Ибо одна только юность владеет будущим, является
будущим. Однако эти загадочные слова равнозначны направлению, времени и судьбе. Судьба всегда юна. Тот, кто ставит на ее место цепочку причин и следствий, усматривает также и в том, что пока еще не воплотилось, нечто как бы старое и минувшее. Здесь недостает направления. Тому же, кто переживает Нечто в протекающем преизобилии, нет нужды знать о цели и пользе. Он сам себя воспринимает в качестве смысла происходящего. Такой была вера в свою звезду, не покидавшая Наполеона и Цезаря, как и великих деятелей иного рода, и, несмотря на юношескую меланхолию, то же самое заложено во всяком детстве, во всех юных племенах, народах и культурах, как и на протяжении всей истории – во всех деятелях и созерцателях, которые юны, притом что седы, и куда более молоды, чем вся эта столь ранняя тяга к вневременной целесообразности. Ибо ощущаемая значимость всякий раз сиюсекундного окружающего мира также открывается нам в первые дни детства, которому важны лишь лица и предметы из непосредственного окружения, и по ходу безмолвного и бессознательного опыта она расширяется до всеохватной картины, которая является общим выражением цельной культуры на данной стадии, толкователями же ее могут быть лишь великие знатоки жизни и историографы.В этом непосредственное впечатление
от настоящего отлично от картины прошлого, хранимой в одном только духе, т. е. мир как событие – от мира как истории. На первый направляют проницательный взгляд знатока деятели – политики и полководцы, второй же становится предметом созерцательного внимания историка и поэта. В первый мы вмешиваемся практически, будь то пассивно или деятельно; второй же достается в удел хронологии как великому символу неотвратимо миновавшего[115]. Мы оглядываемся назад, а живем вперед, навстречу непредвиденному, однако теперь, уже начиная с технического опыта детства, в картине однократного события проступают черты того, что предвидеть следует, картина закономерной природы, подлежащей не физиономическому такту, но расчету.

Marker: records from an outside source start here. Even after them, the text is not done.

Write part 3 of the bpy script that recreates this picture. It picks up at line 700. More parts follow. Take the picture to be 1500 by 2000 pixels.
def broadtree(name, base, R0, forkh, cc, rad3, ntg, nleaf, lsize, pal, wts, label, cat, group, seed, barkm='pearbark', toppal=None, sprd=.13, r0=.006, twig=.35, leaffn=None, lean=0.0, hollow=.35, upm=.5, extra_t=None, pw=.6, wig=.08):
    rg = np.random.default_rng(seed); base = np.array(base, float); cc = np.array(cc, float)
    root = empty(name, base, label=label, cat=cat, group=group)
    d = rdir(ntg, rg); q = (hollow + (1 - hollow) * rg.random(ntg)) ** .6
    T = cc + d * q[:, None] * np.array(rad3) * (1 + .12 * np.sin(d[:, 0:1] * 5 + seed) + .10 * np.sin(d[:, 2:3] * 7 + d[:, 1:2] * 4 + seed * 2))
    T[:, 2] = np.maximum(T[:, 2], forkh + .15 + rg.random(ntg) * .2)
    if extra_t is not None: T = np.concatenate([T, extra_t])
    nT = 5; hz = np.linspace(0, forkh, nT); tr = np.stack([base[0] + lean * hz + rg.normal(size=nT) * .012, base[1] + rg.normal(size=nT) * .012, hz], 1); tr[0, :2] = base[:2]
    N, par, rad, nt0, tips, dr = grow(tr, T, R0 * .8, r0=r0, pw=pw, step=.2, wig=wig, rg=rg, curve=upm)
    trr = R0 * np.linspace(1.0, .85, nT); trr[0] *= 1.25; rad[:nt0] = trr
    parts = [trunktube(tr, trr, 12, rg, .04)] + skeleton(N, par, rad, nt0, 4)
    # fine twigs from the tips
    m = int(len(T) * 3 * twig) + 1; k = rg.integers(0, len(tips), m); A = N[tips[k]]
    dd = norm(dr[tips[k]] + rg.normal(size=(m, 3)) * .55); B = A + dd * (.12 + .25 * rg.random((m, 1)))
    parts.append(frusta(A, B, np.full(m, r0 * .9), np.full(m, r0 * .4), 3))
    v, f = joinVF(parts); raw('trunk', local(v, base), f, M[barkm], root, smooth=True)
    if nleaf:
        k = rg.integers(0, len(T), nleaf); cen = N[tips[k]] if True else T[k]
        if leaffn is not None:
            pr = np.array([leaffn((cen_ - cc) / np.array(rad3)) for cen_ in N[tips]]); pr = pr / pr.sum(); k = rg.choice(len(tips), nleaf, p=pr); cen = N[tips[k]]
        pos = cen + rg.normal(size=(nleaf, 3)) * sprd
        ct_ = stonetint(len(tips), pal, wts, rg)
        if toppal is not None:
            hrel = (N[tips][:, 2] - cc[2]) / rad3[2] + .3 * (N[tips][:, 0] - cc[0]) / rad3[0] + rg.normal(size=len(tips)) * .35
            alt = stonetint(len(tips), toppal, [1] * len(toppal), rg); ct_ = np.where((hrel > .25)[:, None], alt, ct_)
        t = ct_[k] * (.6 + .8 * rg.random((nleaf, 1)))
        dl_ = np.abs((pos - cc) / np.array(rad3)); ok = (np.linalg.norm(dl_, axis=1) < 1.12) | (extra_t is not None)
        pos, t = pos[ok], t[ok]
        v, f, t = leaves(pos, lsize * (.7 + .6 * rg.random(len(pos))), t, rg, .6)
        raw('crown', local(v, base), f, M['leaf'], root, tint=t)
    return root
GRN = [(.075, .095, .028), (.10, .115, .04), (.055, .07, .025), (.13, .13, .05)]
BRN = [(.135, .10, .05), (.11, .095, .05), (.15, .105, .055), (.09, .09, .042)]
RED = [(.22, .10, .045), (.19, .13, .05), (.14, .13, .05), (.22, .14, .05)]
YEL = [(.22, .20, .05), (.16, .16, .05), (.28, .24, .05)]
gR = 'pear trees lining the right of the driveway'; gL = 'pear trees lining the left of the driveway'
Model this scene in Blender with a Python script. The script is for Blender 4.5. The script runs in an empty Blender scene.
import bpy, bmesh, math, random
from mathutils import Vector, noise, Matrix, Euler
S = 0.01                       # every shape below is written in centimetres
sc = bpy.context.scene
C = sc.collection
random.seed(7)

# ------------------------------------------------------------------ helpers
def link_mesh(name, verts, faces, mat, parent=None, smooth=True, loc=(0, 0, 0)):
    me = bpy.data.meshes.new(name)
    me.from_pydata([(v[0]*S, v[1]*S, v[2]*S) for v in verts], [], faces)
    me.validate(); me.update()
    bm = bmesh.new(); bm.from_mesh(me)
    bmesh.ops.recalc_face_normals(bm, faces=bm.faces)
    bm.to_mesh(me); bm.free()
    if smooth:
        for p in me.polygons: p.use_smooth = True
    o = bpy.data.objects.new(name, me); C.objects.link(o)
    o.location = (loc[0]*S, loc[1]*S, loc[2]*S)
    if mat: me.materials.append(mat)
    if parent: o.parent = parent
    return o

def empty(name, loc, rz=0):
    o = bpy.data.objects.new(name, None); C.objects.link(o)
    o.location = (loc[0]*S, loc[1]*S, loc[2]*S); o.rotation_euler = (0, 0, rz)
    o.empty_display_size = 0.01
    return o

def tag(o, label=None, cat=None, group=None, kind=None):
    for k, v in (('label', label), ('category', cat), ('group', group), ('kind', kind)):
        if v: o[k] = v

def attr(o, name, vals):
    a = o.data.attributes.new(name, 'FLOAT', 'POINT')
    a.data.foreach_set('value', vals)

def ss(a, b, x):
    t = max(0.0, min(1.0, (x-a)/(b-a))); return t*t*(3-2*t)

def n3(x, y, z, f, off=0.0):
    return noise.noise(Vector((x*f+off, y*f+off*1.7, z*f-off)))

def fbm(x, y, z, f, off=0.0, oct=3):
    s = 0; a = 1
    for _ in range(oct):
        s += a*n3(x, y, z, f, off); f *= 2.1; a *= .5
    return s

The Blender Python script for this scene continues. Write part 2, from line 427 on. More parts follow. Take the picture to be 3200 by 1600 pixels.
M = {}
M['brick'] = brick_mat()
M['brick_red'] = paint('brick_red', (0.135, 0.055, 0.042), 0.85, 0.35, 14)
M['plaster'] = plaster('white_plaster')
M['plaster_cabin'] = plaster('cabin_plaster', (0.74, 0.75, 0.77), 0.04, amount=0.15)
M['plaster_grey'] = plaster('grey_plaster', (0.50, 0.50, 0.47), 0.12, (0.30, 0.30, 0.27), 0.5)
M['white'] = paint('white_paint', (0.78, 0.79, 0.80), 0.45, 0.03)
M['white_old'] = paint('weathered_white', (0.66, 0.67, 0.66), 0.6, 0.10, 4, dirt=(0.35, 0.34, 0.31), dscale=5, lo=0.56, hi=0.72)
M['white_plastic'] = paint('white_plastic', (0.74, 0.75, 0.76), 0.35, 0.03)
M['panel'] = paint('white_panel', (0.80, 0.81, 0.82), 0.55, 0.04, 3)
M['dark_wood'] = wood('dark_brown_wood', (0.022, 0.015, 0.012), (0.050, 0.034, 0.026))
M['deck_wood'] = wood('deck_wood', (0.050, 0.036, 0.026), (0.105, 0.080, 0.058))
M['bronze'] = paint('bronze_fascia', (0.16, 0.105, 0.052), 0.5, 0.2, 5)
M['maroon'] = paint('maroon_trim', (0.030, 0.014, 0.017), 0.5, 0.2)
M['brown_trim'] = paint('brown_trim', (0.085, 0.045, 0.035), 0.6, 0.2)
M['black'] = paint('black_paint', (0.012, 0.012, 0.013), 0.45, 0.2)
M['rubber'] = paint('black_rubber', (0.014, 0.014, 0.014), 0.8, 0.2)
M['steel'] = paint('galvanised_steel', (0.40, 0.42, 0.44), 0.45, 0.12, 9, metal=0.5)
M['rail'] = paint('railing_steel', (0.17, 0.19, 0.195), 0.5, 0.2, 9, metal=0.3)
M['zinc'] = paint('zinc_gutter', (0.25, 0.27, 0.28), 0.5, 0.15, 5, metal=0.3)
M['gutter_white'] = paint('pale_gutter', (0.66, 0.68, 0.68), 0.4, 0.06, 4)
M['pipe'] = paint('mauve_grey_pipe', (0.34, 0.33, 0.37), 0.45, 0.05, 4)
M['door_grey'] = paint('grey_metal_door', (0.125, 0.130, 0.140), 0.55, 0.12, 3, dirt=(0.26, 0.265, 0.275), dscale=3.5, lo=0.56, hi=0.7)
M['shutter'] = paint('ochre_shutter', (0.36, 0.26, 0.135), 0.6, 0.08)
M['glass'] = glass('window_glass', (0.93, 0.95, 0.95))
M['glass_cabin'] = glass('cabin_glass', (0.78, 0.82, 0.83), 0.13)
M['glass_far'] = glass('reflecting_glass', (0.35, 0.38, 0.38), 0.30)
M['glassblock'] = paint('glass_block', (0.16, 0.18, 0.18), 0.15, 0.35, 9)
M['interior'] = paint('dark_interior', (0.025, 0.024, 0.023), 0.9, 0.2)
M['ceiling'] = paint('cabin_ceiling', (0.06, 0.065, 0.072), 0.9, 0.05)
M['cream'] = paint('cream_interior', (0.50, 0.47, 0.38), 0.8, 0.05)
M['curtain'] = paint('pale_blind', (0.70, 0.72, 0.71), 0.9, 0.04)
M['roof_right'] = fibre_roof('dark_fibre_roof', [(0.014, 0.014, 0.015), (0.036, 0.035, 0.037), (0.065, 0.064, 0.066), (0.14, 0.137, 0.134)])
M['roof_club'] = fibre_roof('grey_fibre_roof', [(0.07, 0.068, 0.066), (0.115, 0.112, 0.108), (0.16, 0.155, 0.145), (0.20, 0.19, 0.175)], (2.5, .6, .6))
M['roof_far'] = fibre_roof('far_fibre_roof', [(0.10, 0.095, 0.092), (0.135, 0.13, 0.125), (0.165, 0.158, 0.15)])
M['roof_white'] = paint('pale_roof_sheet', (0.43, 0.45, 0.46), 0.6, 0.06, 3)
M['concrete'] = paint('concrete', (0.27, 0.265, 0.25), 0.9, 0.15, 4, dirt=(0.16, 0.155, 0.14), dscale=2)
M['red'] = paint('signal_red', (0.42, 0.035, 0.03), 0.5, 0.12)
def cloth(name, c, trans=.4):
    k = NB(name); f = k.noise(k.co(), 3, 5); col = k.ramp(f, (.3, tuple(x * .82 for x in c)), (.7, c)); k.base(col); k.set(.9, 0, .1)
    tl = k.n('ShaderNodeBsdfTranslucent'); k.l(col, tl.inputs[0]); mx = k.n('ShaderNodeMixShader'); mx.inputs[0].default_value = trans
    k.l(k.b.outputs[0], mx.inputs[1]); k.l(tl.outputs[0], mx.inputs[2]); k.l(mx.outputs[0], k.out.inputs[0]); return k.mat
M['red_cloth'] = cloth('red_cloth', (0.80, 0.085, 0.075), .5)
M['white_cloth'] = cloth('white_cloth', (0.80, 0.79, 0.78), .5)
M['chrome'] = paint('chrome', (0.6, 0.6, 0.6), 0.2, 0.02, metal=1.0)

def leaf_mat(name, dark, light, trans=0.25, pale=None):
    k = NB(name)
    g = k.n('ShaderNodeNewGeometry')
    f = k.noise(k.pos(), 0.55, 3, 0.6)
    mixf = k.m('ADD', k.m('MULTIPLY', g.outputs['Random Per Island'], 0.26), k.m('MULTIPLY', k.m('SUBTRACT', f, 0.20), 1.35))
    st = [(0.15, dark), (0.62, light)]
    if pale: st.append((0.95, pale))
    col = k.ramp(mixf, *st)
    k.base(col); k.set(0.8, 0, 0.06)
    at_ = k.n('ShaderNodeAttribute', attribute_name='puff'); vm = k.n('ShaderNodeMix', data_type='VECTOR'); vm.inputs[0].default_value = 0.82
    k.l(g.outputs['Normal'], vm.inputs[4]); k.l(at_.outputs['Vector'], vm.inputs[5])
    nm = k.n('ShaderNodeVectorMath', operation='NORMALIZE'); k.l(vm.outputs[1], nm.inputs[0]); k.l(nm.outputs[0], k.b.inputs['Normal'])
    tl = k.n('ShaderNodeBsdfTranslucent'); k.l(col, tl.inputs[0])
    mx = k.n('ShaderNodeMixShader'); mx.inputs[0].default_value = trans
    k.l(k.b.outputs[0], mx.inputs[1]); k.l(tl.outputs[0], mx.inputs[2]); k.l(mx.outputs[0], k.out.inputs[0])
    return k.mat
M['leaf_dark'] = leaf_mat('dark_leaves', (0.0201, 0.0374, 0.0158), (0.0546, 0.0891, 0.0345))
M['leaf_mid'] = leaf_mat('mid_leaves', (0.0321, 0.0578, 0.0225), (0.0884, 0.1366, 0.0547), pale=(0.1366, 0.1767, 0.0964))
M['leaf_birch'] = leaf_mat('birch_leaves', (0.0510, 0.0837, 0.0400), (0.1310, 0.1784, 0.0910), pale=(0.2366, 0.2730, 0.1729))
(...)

Дичь, к примеру, воспринимается нами как одушевленное существо и тут же – как пища; мы усматриваем в молнии опасность или электрический разряд. И эта вторая, поздняя, окаменяющая картина мира все в большей степени одолевает в больших городах первую: картина прошлого механизируется, материализуется, из нее извлекается свод причинно-следственных правил для прошлого и будущего. Мы верим в исторические законы и доступный рассудку опыт в связи с ними.Однако наука – это всегда наука о природе. Каузальное знание, технический опыт бывают лишь для ставшего, протяженного, познанного. Как жизнь принадлежит истории, так знание принадлежит природе – постигаемому в качестве стихии, наблюдаемому в пространстве, сформированному по закону причины и следствия чувственному миру. Так существует ли вообще наука история? Вспомним, как во всякой персональной картине мира, которая лишь в большей или меньшей степени соответствует картине идеальной, встречается что-то от обеих: как не бывает «природы» без живых, так не бывает и истории без каузальных созвучий.
Ибо хотя в рамках природы два однородных испытания приводят к одному и тому же закономерному результату, однако каждое из них представляет собой историческое событие, датированное и никогда более не повторяющееся. А в рамках истории данные по прошлому – хронологические, статистические, имена, образы[116] – образуют закосневшее сплетение. Факты «установлены», даже когда мы их не знаем. Все прочее – это картина, теория{65}, как там, так и здесь, однако история – это само «пребывание в фокусе», и фактический материал ему только служит; в природе теория служит получению этого материала как настоящей цели.